UM APARTAMENTO EM URANO - Paulo B. Preciado

 


A miséria é como um caminhão passando por cima de você, esmagando tudo.

[O ser humano é] um enxame mutante de partículas de energia e matéria vibrátil.

O psiquismo humano não para de criar e processar a realidade, às vezes em sonhos, às vezes acordado.

O amor vem da desconexão entre os órgãos genitais e o corpo.

A homossexualidade e a heterossexualidade, a intersexualidade e a transexualidade não existem fora de uma epistemologia colonial e capitalista, que privilegia as práticas sexuais reprodutivas.

Sou um dissidente do sistema sexo-gênero.

Nunca pensei que fosse um homem.
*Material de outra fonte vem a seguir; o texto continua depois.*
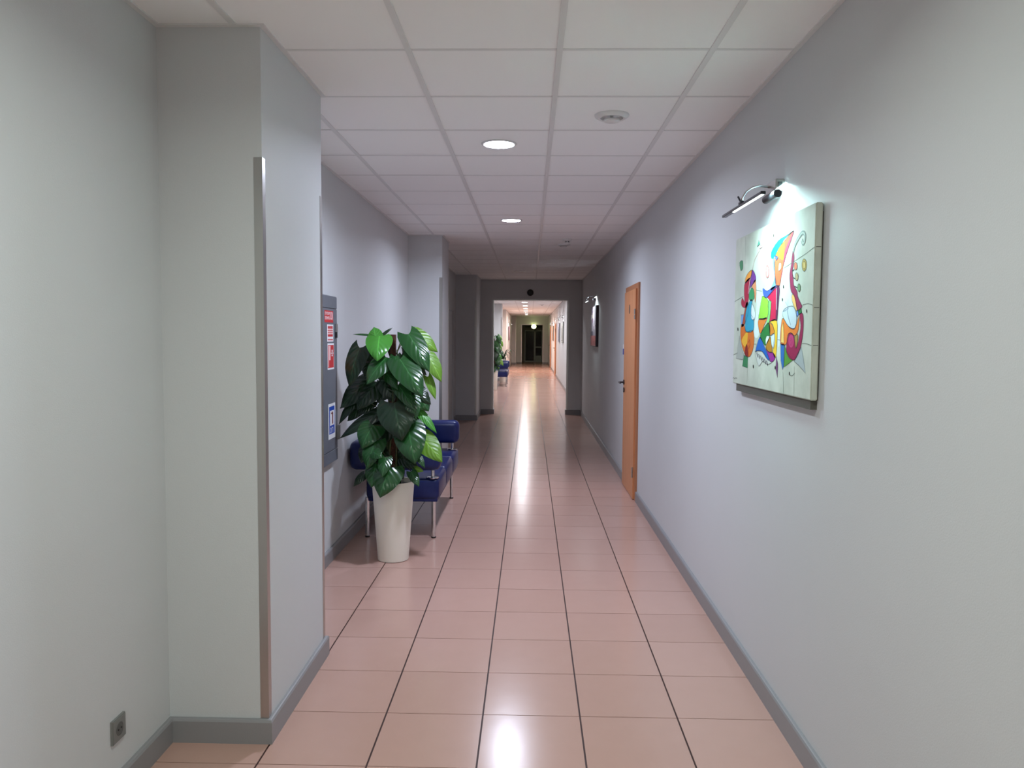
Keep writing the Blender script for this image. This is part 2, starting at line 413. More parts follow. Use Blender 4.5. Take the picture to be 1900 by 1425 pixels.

Nunca pensei que fosse uma mulher.

Desfiz a máscara de feminilidade que a sociedade havia colado em meu rosto.

Paguei com o corpo o nome que carrego.

[Sou] um ateu do sistema sexo-gênero.

Somos os sobreviventes de uma tentativa sistemática e política de infanticídio: sobrevivemos à tentativa de matar em nós, quando ainda não éramos adultos e não podíamos nos defender, a multiplicidade radical da vida e o desejo de mudar os nomes de todas as coisas.

Como dizia a minha mãe indígena, o escritor Pedro Lemebel, não sei para que vim, mas estou aqui.

A mudança de sexo e a migração são duas práticas de transição que, questionando a arquitetura política e jurídica do colonialismo patriarcal, da diferença sexual e do Estado-nação, situam um corpo humano vivo nos limites da cidadania, talvez até daquilo que entendemos por humanidade.

Estava acontecendo o que jamais teríamos imaginado: o neoliberalismo não somente não questionou os Estados-nações, como na verdade estabeleceu uma aliança com seus segmentos políticos mais conservadores para limitar o acesso dos subalternos às tecnologias de produção de poder e de conhecimento.

Como dizia Thomas Bernhard, “quando o conhecimento está morto, eles o chamam de academia”.

A direita, composta de um nem sempre conciliável enxame de empresários, tecnocratas e capitalistas financeiros opulentos, mas também de pobres frustrados e monoteístas mais ou menos despossuídos, oscila entre uma lógica futurista que empurra a máquina bursátil para a mais-valia e a recessão repressora para o corpo social.

Eles dizem homem/mulher, branco/negro, humano/animal, homossexual/heterossexual, válido/inválido, são/doente, louco/sensato, judeu/muçulmano, Israel/Palestina. Nós dizemos você está vendo que o seu aparelho de produção de verdade não funciona… Quantas Galileias serão necessárias dessa vez para aprendermos a dar um nome novo às coisas?

Não vamos entrar no jogo do Estado disciplinar contra o mercado neoliberal. Os dois já chegaram a um acordo.

Recusamos uma cidadania definida a partir de nossa força de produção ou de nossa força de reprodução.

A paz é menos sexy que a guerra, um poema vende menos que uma rajada de balas.

Não estamos assistindo à crise do capitalismo, mas à sua expansão exponencial.

O novo liberalismo nunca se sentiu tão livre.

O neoliberalismo dá mais uma volta ao parafuso: uma vez que nada permitiu provar que a democracia beneficia o livre mercado, transformemos a própria democracia em mercado.

Os indignados são os novos hereges e as novas bruxas do capitalismo neoliberal.

Os atuais Estados-nações são ficções caducas no capitalismo neoliberal.